As 2024 creeps to a close, Eater Vegas is looking back at the most-read stories of the year. The most popular stories came from a package all about buffets, with a buffet-a-thon and a seafood by-the-numbers making the year’s top 10 list. Stories about restaurant closures were equally popular, with swan songs for a food hall and a budget-friendly lunch spot. Finally, a story about the #Nachogate controversy rounded out the list. Here are the 10 stories that Eater Vegas readers read the most in 2024.
The most-read story of the year was Eater Vegas editor Janna Karel’s one-woman odyssey through the buffets of the Las Vegas Strip. The buffet of buffets led to a week of dining at nine casino buffets — inclusive of all-you-can-eat lobster tails, surprises, and tummy aches.
Las Vegas’s biggest dining trend over the past couple years has been the conversion of buffets and mall-style food courts into more upscale food halls — often populated by buzzy outposts from Los Angeles and New York or with celebrity-adjacent restaurants. One of the pioneering off-Strip food halls, the Sundry at Uncommons, called it quits on the food hall model just one year to the day after opening. The quick shuttering was a sticking point in Vegas’s meteoric food hall rise — in a year when Caesars Palace imported five celebrity chefs to its food hall and both the Venetian Resort and the Miracle Mile Shops at Planet Hollywood announced plans to open food halls in 2025.
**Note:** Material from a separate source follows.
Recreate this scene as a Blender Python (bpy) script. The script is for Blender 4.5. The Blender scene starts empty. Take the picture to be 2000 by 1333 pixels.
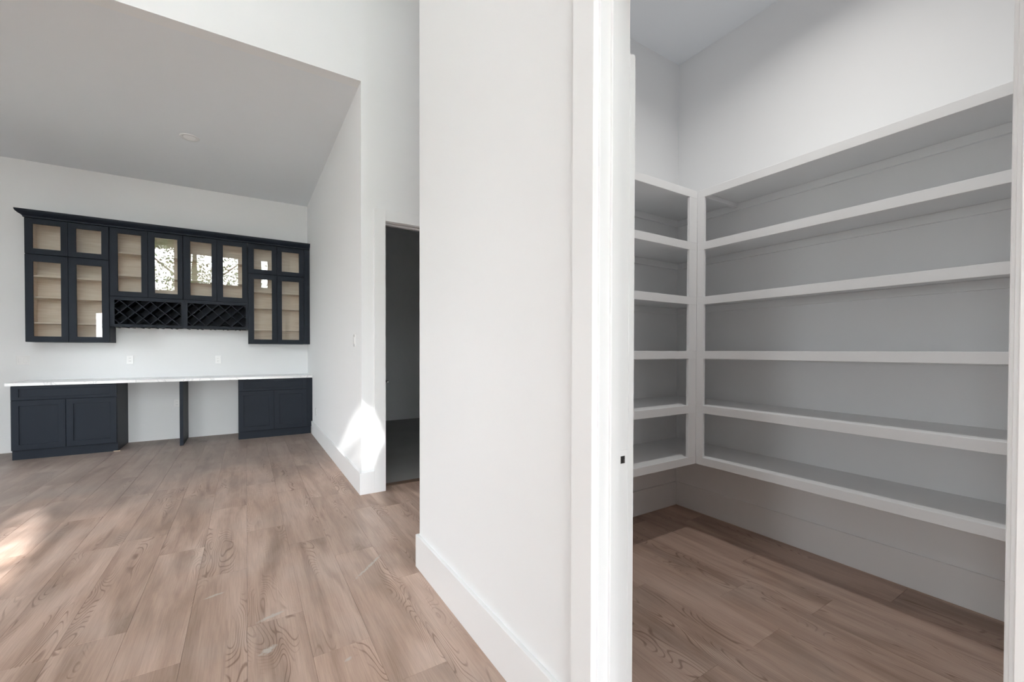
import bpy, bmesh, math, random
from mathutils import Vector, Matrix
random.seed(7)
S = bpy.context.scene
C = S.collection

# ------------------------------------------------------------------ camera
CAM_H = 1.30
F_PX, YAW, PITCH, ROLL, CY = 827.94, 0.5607, -0.0121, 0.0023, 695.07
fw = Vector((math.sin(YAW)*math.cos(PITCH), math.cos(YAW)*math.cos(PITCH), math.sin(PITCH)))
rt0 = Vector((math.cos(YAW), -math.sin(YAW), 0))
up0 = rt0.cross(fw)
rt = rt0*math.cos(ROLL) + up0*math.sin(ROLL)
up = -rt0*math.sin(ROLL) + up0*math.cos(ROLL)
cd = bpy.data.cameras.new('camera'); cam = bpy.data.objects.new('camera', cd); C.objects.link(cam)
m = Matrix((rt, up, -fw)).transposed().to_4x4(); m.translation = (0, 0, CAM_H)
cam.matrix_world = m
cd.sensor_width = 36; cd.lens = F_PX/2000*36; cd.shift_y = (CY-666.5)/2000
cd.clip_start = .02; cd.clip_end = 300
S.camera = cam

# ------------------------------------------------------------------ view, sky, sun
vs = S.view_settings
vs.view_transform = 'Standard'; vs.look = 'None'; vs.gamma = 1; vs.use_curve_mapping = False
vs.exposure = 0.43
SKY = 23.0
SUN = 18.0
w = bpy.data.worlds.new('sky'); S.world = w; w.use_nodes = True
nt = w.node_tree; nt.nodes.clear()
out = nt.nodes.new('ShaderNodeOutputWorld'); bg = nt.nodes.new('ShaderNodeBackground')
tc = nt.nodes.new('ShaderNodeTexCoord'); sx = nt.nodes.new('ShaderNodeSeparateXYZ'); rp = nt.nodes.new('ShaderNodeValToRGB')
nt.links.new(tc.outputs['Generated'], sx.inputs[0]); nt.links.new(sx.outputs['Z'], rp.inputs[0])
rp.color_ramp.elements[0].position = 0.0; rp.color_ramp.elements[0].color = (.925, .965, 1, 1)
rp.color_ramp.elements[1].position = 1.0; rp.color_ramp.elements[1].color = (.865, .93, 1, 1)
nt.links.new(rp.outputs[0], bg.inputs[0]); bg.inputs[1].default_value = SKY
nt.links.new(bg.outputs[0], out.inputs[0])
S.cycles.max_bounces = 12; S.cycles.diffuse_bounces = 8; S.cycles.transparent_max_bounces = 16
S.cycles.sample_clamp_indirect = 8; S.cycles.caustics_reflective = False; S.cycles.caustics_refractive = False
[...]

It all started when an X user posted a photo of a very sad-looking plate of six tortilla chips for which he paid $21 at the Fontainebleau’s then-brand-new sports bar. The paltry chicken adobo nachos launched the hashtag #Nachogate, which ruled Vegas social media long enough for the Fontainebleau to do the unexpected — they revamped the nacho plate into something more deserving of a $21 price tag. Still, the nacho kerfuffle will live on in Vegas memory — and infamy.
Known for its over-the-top burgers and equally extravagant shakes, Holstein’s Shakes and Buns announced that it was closing shop at its home in the Cosmopolitan. (But fear not: Holstein’s is reopening in downtown Las Vegas next year.)
Photographer Louiie Victa chronicled the mind-boggling volume of lobster, shrimp, and prime rib that the AYCE Buffet at the Palms goes through on its rollicking seafood nights. Gluttonous customers work through 1,750 lobster tails per day and about 11,000 miniature desserts each month.
The Swingers mini golf course is now open at the Mandalay Bay. But all year, readers have been eager to track updates on the 40,000-square-foot carnival-style high-tech golf course, which has courses themed to hot air balloons and clocktowers, an arcade, and pizza from New York’s Emmy Squared.
Sitting right on the Lake of Dreams and in view of the singing frog perched atop the waterfall, Lakeside at the Wynn had been a popular fine-dining destination for its Alaskan king crab pasta and dry-aged bigeye tuna chop. The Wynn announced that the restaurant would be replaced early next year with James Beard Award-winning chef Fabio Trabocchi’s Mediterranean restaurant Fiola Mare.
Ocean One Bar and Grille closed for good on November 13. But just two months before management posted closure notices on the doors, the restaurant — known for its $6 lunches and three for $12 cocktails — abruptly closed for just one day with little explanation.
Over the summer, the beloved British chip shop closed, leaving Las Vegas without one of its best destinations for crispy fried fish and baskets of salty golden-brown fries. Three months later, the Codfather reopened in the larger restaurant space just four doors down from its original location.
The opening of All’Antico Vinaio was one of Las Vegas’s most anticipated restaurant openings in 2024. Known for its round-the-block lines in Florence, Italy and sandwiches piled with cured meats and cheeses on squares of schiacciata bread, the sandwich shop opened at Uncommons in January. It’s now set to open a second location in mid-2025 at the Venetian Resort.